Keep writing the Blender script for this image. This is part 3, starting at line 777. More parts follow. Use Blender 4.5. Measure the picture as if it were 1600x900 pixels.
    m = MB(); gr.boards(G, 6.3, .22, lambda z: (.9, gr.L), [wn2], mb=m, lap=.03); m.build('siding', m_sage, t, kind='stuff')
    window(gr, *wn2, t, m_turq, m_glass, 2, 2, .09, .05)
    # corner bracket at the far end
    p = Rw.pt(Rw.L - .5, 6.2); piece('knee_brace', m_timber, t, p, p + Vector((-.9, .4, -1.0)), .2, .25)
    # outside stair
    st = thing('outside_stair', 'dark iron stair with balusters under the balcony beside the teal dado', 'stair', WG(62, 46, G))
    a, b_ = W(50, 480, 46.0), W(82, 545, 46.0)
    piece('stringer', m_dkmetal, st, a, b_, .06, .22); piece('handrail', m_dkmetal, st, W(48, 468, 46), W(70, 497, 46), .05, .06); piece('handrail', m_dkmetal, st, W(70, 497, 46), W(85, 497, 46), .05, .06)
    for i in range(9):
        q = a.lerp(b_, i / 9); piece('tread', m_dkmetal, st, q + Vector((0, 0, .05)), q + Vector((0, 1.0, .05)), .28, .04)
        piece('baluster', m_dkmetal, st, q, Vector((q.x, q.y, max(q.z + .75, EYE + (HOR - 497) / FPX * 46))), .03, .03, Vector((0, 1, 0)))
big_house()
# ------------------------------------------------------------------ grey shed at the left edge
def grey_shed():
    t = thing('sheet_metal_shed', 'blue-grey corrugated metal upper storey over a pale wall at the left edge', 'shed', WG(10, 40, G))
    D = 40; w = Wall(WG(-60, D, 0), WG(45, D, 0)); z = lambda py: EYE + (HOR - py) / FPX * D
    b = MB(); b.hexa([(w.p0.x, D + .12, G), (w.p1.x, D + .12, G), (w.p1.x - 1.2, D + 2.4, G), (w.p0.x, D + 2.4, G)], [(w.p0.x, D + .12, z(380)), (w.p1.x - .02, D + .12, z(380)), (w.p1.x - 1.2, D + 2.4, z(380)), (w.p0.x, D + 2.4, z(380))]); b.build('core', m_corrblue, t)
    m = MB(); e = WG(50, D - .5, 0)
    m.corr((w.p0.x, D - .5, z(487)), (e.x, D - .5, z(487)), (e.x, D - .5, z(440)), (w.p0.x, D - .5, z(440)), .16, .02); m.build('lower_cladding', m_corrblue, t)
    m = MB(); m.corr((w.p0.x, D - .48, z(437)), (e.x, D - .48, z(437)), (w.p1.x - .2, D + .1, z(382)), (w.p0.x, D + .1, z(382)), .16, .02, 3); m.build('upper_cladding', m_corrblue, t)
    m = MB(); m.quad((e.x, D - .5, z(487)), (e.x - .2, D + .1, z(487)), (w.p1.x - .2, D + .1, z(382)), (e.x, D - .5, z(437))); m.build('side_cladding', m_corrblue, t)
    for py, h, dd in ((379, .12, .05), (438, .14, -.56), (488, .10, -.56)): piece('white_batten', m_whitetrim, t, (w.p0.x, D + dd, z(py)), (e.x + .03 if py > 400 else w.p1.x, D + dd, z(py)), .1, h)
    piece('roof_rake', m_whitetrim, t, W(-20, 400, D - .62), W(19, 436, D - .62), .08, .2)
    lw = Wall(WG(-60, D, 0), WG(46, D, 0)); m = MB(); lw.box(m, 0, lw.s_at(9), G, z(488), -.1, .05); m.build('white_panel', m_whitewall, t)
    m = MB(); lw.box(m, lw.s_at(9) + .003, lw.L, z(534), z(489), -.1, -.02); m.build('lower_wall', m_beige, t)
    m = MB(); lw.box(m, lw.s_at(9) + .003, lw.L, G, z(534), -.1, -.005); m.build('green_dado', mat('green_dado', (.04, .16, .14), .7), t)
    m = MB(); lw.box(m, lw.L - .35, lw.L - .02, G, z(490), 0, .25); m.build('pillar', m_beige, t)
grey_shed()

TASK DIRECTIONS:
Each line of the material should be echoed exactly.

ANSWER IN FULL:
Keep writing the Blender script for this image. This is part 3, starting at line 777. More parts follow. Use Blender 4.5. Measure the picture as if it were 1600x900 pixels.
    m = MB(); gr.boards(G, 6.3, .22, lambda z: (.9, gr.L), [wn2], mb=m, lap=.03); m.build('siding', m_sage, t, kind='stuff')
    window(gr, *wn2, t, m_turq, m_glass, 2, 2, .09, .05)
    # corner bracket at the far end
    p = Rw.pt(Rw.L - .5, 6.2); piece('knee_brace', m_timber, t, p, p + Vector((-.9, .4, -1.0)), .2, .25)
    # outside stair
    st = thing('outside_stair', 'dark iron stair with balusters under the balcony beside the teal dado', 'stair', WG(62, 46, G))
    a, b_ = W(50, 480, 46.0), W(82, 545, 46.0)
    piece('stringer', m_dkmetal, st, a, b_, .06, .22); piece('handrail', m_dkmetal, st, W(48, 468, 46), W(70, 497, 46), .05, .06); piece('handrail', m_dkmetal, st, W(70, 497, 46), W(85, 497, 46), .05, .06)
    for i in range(9):
        q = a.lerp(b_, i / 9); piece('tread', m_dkmetal, st, q + Vector((0, 0, .05)), q + Vector((0, 1.0, .05)), .28, .04)
        piece('baluster', m_dkmetal, st, q, Vector((q.x, q.y, max(q.z + .75, EYE + (HOR - 497) / FPX * 46))), .03, .03, Vector((0, 1, 0)))
big_house()
# ------------------------------------------------------------------ grey shed at the left edge
def grey_shed():
    t = thing('sheet_metal_shed', 'blue-grey corrugated metal upper storey over a pale wall at the left edge', 'shed', WG(10, 40, G))
    D = 40; w = Wall(WG(-60, D, 0), WG(45, D, 0)); z = lambda py: EYE + (HOR - py) / FPX * D
    b = MB(); b.hexa([(w.p0.x, D + .12, G), (w.p1.x, D + .12, G), (w.p1.x - 1.2, D + 2.4, G), (w.p0.x, D + 2.4, G)], [(w.p0.x, D + .12, z(380)), (w.p1.x - .02, D + .12, z(380)), (w.p1.x - 1.2, D + 2.4, z(380)), (w.p0.x, D + 2.4, z(380))]); b.build('core', m_corrblue, t)
    m = MB(); e = WG(50, D - .5, 0)
    m.corr((w.p0.x, D - .5, z(487)), (e.x, D - .5, z(487)), (e.x, D - .5, z(440)), (w.p0.x, D - .5, z(440)), .16, .02); m.build('lower_cladding', m_corrblue, t)
    m = MB(); m.corr((w.p0.x, D - .48, z(437)), (e.x, D - .48, z(437)), (w.p1.x - .2, D + .1, z(382)), (w.p0.x, D + .1, z(382)), .16, .02, 3); m.build('upper_cladding', m_corrblue, t)
    m = MB(); m.quad((e.x, D - .5, z(487)), (e.x - .2, D + .1, z(487)), (w.p1.x - .2, D + .1, z(382)), (e.x, D - .5, z(437))); m.build('side_cladding', m_corrblue, t)
    for py, h, dd in ((379, .12, .05), (438, .14, -.56), (488, .10, -.56)): piece('white_batten', m_whitetrim, t, (w.p0.x, D + dd, z(py)), (e.x + .03 if py > 400 else w.p1.x, D + dd, z(py)), .1, h)
    piece('roof_rake', m_whitetrim, t, W(-20, 400, D - .62), W(19, 436, D - .62), .08, .2)
    lw = Wall(WG(-60, D, 0), WG(46, D, 0)); m = MB(); lw.box(m, 0, lw.s_at(9), G, z(488), -.1, .05); m.build('white_panel', m_whitewall, t)
    m = MB(); lw.box(m, lw.s_at(9) + .003, lw.L, z(534), z(489), -.1, -.02); m.build('lower_wall', m_beige, t)
    m = MB(); lw.box(m, lw.s_at(9) + .003, lw.L, G, z(534), -.1, -.005); m.build('green_dado', mat('green_dado', (.04, .16, .14), .7), t)
    m = MB(); lw.box(m, lw.L - .35, lw.L - .02, G, z(490), 0, .25); m.build('pillar', m_beige, t)
grey_shed()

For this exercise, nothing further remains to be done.